**Exercise requirements**
Begin at the first line below and copy each line exactly, ending with the line where "SC.camera = camo" appears.

________________________

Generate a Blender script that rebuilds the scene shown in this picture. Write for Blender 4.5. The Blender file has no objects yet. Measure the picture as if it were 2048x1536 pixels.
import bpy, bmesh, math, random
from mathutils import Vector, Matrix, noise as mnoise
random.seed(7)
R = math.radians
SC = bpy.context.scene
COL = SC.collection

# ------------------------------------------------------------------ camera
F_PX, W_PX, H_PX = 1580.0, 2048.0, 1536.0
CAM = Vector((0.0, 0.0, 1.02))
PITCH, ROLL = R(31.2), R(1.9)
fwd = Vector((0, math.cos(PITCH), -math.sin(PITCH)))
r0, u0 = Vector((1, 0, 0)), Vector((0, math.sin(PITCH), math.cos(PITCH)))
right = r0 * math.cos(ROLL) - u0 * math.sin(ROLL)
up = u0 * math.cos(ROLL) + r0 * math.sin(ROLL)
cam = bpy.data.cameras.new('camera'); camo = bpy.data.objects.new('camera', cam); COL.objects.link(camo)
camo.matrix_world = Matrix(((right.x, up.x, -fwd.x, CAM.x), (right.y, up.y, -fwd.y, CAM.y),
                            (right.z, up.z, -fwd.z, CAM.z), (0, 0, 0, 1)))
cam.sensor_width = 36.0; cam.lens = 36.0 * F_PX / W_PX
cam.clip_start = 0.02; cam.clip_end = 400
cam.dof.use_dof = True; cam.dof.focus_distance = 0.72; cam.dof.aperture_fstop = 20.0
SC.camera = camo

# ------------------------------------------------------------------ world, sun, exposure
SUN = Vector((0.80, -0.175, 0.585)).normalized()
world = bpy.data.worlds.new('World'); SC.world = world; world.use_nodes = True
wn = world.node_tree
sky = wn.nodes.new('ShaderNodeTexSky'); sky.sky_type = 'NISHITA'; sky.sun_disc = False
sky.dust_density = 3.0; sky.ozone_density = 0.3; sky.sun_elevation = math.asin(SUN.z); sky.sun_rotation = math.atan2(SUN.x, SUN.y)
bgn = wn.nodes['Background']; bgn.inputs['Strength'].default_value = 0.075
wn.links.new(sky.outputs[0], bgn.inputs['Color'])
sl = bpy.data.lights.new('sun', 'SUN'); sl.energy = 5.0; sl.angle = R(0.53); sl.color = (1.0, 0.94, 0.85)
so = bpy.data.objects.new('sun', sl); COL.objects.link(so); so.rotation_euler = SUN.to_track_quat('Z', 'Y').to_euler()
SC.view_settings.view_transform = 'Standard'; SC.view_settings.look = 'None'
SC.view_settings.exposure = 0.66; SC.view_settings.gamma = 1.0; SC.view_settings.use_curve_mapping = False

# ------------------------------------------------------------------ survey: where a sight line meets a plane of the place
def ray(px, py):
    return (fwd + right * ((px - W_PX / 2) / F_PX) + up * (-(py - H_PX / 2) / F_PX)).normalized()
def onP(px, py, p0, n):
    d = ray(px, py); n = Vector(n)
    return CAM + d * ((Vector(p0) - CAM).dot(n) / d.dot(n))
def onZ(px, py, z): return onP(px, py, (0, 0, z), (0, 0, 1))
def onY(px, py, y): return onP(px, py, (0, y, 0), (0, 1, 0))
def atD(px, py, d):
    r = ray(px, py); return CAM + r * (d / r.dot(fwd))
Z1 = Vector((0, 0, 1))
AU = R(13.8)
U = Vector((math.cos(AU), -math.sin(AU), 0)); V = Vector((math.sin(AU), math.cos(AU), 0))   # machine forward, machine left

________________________

**Result of this task**
Generate a Blender script that rebuilds the scene shown in this picture. Write for Blender 4.5. The Blender file has no objects yet. Measure the picture as if it were 2048x1536 pixels.
import bpy, bmesh, math, random
from mathutils import Vector, Matrix, noise as mnoise
random.seed(7)
R = math.radians
SC = bpy.context.scene
COL = SC.collection

# ------------------------------------------------------------------ camera
F_PX, W_PX, H_PX = 1580.0, 2048.0, 1536.0
CAM = Vector((0.0, 0.0, 1.02))
PITCH, ROLL = R(31.2), R(1.9)
fwd = Vector((0, math.cos(PITCH), -math.sin(PITCH)))
r0, u0 = Vector((1, 0, 0)), Vector((0, math.sin(PITCH), math.cos(PITCH)))
right = r0 * math.cos(ROLL) - u0 * math.sin(ROLL)
up = u0 * math.cos(ROLL) + r0 * math.sin(ROLL)
cam = bpy.data.cameras.new('camera'); camo = bpy.data.objects.new('camera', cam); COL.objects.link(camo)
camo.matrix_world = Matrix(((right.x, up.x, -fwd.x, CAM.x), (right.y, up.y, -fwd.y, CAM.y),
                            (right.z, up.z, -fwd.z, CAM.z), (0, 0, 0, 1)))
cam.sensor_width = 36.0; cam.lens = 36.0 * F_PX / W_PX
cam.clip_start = 0.02; cam.clip_end = 400
cam.dof.use_dof = True; cam.dof.focus_distance = 0.72; cam.dof.aperture_fstop = 20.0
SC.camera = camo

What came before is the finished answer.